• [PROBLEM DESCRIPTION]:
Stop after the line with "cd.dof.use_dof = True;": repeat exactly every line before it, beginning with the first, and that line itself.

------------------------------------

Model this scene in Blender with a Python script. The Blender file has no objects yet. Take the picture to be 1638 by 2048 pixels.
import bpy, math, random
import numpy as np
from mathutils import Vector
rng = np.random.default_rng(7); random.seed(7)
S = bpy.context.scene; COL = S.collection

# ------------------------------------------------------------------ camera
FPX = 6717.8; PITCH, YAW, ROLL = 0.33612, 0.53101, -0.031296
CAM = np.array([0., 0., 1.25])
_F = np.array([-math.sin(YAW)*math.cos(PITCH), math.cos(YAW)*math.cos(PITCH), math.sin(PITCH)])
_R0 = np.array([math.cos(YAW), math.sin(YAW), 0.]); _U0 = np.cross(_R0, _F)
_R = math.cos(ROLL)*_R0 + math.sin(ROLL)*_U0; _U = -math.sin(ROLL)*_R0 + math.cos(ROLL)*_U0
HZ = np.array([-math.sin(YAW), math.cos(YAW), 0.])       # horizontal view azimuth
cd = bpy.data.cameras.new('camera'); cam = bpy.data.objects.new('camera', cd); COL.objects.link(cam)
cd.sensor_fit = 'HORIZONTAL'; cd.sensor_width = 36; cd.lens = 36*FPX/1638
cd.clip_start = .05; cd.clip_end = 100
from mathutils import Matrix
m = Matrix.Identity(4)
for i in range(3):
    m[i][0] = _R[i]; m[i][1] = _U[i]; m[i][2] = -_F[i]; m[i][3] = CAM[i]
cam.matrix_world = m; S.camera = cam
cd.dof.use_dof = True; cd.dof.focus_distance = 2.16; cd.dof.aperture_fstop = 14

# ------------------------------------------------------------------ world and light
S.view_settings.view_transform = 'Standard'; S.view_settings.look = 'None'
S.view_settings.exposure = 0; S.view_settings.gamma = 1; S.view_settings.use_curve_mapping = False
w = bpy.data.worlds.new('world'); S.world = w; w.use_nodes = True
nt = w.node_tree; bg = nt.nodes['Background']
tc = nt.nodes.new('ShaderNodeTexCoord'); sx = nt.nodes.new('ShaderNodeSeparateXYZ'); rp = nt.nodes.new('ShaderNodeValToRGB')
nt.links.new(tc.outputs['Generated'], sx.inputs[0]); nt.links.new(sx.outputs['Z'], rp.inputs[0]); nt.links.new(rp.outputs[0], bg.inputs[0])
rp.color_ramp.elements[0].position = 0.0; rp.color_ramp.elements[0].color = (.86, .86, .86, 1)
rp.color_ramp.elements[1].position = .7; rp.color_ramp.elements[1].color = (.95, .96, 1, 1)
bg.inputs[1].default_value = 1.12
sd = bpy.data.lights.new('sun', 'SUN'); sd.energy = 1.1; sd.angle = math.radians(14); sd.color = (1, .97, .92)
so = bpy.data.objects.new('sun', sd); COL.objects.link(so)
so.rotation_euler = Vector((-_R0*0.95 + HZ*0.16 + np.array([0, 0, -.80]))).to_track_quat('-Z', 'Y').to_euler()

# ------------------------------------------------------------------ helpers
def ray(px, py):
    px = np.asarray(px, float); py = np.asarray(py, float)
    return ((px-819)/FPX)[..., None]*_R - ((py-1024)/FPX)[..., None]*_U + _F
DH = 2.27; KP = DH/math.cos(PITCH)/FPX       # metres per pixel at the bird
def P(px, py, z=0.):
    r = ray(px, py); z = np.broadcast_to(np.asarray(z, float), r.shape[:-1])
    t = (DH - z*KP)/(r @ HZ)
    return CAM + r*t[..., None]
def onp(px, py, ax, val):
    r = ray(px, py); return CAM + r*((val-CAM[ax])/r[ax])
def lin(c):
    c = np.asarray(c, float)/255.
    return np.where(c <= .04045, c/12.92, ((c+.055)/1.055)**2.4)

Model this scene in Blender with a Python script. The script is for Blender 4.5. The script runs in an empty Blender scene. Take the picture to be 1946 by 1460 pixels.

------------------------------------

• [WRITTEN RESPONSE]:
Model this scene in Blender with a Python script. The Blender file has no objects yet. Take the picture to be 1638 by 2048 pixels.
import bpy, math, random
import numpy as np
from mathutils import Vector
rng = np.random.default_rng(7); random.seed(7)
S = bpy.context.scene; COL = S.collection

# ------------------------------------------------------------------ camera
FPX = 6717.8; PITCH, YAW, ROLL = 0.33612, 0.53101, -0.031296
CAM = np.array([0., 0., 1.25])
_F = np.array([-math.sin(YAW)*math.cos(PITCH), math.cos(YAW)*math.cos(PITCH), math.sin(PITCH)])
_R0 = np.array([math.cos(YAW), math.sin(YAW), 0.]); _U0 = np.cross(_R0, _F)
_R = math.cos(ROLL)*_R0 + math.sin(ROLL)*_U0; _U = -math.sin(ROLL)*_R0 + math.cos(ROLL)*_U0
HZ = np.array([-math.sin(YAW), math.cos(YAW), 0.])       # horizontal view azimuth
cd = bpy.data.cameras.new('camera'); cam = bpy.data.objects.new('camera', cd); COL.objects.link(cam)
cd.sensor_fit = 'HORIZONTAL'; cd.sensor_width = 36; cd.lens = 36*FPX/1638
cd.clip_start = .05; cd.clip_end = 100
from mathutils import Matrix
m = Matrix.Identity(4)
for i in range(3):
    m[i][0] = _R[i]; m[i][1] = _U[i]; m[i][2] = -_F[i]; m[i][3] = CAM[i]
cam.matrix_world = m; S.camera = cam
cd.dof.use_dof = True; cd.dof.focus_distance = 2.16; cd.dof.aperture_fstop = 14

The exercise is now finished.